> [AIM OF THE EXERCISE]
The entries below should be transcribed in their entirety, exactly as written.

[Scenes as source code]
================
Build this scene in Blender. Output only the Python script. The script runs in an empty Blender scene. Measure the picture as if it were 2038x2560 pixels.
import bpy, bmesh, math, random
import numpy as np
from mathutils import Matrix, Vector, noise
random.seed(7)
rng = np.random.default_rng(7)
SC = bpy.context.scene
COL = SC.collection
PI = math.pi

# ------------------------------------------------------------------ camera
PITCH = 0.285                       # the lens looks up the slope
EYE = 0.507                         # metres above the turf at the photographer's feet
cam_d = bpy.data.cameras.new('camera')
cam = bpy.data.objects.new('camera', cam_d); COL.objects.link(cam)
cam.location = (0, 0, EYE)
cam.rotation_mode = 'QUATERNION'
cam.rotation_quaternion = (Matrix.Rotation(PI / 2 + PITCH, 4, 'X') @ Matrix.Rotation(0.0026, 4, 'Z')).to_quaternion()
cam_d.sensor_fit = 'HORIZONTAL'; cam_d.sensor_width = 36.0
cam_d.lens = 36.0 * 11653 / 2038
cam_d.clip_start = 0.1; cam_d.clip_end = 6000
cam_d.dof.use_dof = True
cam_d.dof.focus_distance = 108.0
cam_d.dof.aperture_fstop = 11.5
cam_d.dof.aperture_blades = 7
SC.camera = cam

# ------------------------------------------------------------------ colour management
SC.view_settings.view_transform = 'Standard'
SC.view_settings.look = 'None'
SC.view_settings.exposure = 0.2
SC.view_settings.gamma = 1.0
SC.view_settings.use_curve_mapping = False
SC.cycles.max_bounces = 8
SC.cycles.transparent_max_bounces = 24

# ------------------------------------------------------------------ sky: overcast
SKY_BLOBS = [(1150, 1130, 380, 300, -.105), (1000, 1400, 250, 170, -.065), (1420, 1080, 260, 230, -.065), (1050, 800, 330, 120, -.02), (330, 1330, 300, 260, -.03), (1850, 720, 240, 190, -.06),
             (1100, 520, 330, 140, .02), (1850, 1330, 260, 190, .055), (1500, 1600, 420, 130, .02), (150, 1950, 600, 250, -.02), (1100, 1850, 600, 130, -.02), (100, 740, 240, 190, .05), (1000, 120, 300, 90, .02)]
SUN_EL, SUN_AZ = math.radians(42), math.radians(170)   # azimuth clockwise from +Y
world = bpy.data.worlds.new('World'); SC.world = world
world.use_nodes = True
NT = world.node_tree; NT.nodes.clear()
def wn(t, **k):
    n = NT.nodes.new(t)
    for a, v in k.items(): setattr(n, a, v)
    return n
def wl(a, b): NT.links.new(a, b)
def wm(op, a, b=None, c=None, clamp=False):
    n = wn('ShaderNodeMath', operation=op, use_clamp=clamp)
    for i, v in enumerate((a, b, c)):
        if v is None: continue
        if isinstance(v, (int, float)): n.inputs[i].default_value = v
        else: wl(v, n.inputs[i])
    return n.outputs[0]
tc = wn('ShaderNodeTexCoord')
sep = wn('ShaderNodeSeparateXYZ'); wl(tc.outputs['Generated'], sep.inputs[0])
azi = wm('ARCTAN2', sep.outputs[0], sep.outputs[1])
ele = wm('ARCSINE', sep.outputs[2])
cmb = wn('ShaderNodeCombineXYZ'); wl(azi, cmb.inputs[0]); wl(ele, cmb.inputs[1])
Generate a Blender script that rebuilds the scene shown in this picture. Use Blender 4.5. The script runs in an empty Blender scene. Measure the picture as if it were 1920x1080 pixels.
================
> [RESPONSE BELOW]
Build this scene in Blender. Output only the Python script. The script runs in an empty Blender scene. Measure the picture as if it were 2038x2560 pixels.
import bpy, bmesh, math, random
import numpy as np
from mathutils import Matrix, Vector, noise
random.seed(7)
rng = np.random.default_rng(7)
SC = bpy.context.scene
COL = SC.collection
PI = math.pi

# ------------------------------------------------------------------ camera
PITCH = 0.285                       # the lens looks up the slope
EYE = 0.507                         # metres above the turf at the photographer's feet
cam_d = bpy.data.cameras.new('camera')
cam = bpy.data.objects.new('camera', cam_d); COL.objects.link(cam)
cam.location = (0, 0, EYE)
cam.rotation_mode = 'QUATERNION'
cam.rotation_quaternion = (Matrix.Rotation(PI / 2 + PITCH, 4, 'X') @ Matrix.Rotation(0.0026, 4, 'Z')).to_quaternion()
cam_d.sensor_fit = 'HORIZONTAL'; cam_d.sensor_width = 36.0
cam_d.lens = 36.0 * 11653 / 2038
cam_d.clip_start = 0.1; cam_d.clip_end = 6000
cam_d.dof.use_dof = True
cam_d.dof.focus_distance = 108.0
cam_d.dof.aperture_fstop = 11.5
cam_d.dof.aperture_blades = 7
SC.camera = cam

# ------------------------------------------------------------------ colour management
SC.view_settings.view_transform = 'Standard'
SC.view_settings.look = 'None'
SC.view_settings.exposure = 0.2
SC.view_settings.gamma = 1.0
SC.view_settings.use_curve_mapping = False
SC.cycles.max_bounces = 8
SC.cycles.transparent_max_bounces = 24

# ------------------------------------------------------------------ sky: overcast
SKY_BLOBS = [(1150, 1130, 380, 300, -.105), (1000, 1400, 250, 170, -.065), (1420, 1080, 260, 230, -.065), (1050, 800, 330, 120, -.02), (330, 1330, 300, 260, -.03), (1850, 720, 240, 190, -.06),
             (1100, 520, 330, 140, .02), (1850, 1330, 260, 190, .055), (1500, 1600, 420, 130, .02), (150, 1950, 600, 250, -.02), (1100, 1850, 600, 130, -.02), (100, 740, 240, 190, .05), (1000, 120, 300, 90, .02)]
SUN_EL, SUN_AZ = math.radians(42), math.radians(170)   # azimuth clockwise from +Y
world = bpy.data.worlds.new('World'); SC.world = world
world.use_nodes = True
NT = world.node_tree; NT.nodes.clear()
def wn(t, **k):
    n = NT.nodes.new(t)
    for a, v in k.items(): setattr(n, a, v)
    return n
def wl(a, b): NT.links.new(a, b)
def wm(op, a, b=None, c=None, clamp=False):
    n = wn('ShaderNodeMath', operation=op, use_clamp=clamp)
    for i, v in enumerate((a, b, c)):
        if v is None: continue
        if isinstance(v, (int, float)): n.inputs[i].default_value = v
        else: wl(v, n.inputs[i])
    return n.outputs[0]
tc = wn('ShaderNodeTexCoord')
sep = wn('ShaderNodeSeparateXYZ'); wl(tc.outputs['Generated'], sep.inputs[0])
azi = wm('ARCTAN2', sep.outputs[0], sep.outputs[1])
ele = wm('ARCSINE', sep.outputs[2])
cmb = wn('ShaderNodeCombineXYZ'); wl(azi, cmb.inputs[0]); wl(ele, cmb.inputs[1])
Generate a Blender script that rebuilds the scene shown in this picture. Use Blender 4.5. The script runs in an empty Blender scene. Measure the picture as if it were 1920x1080 pixels.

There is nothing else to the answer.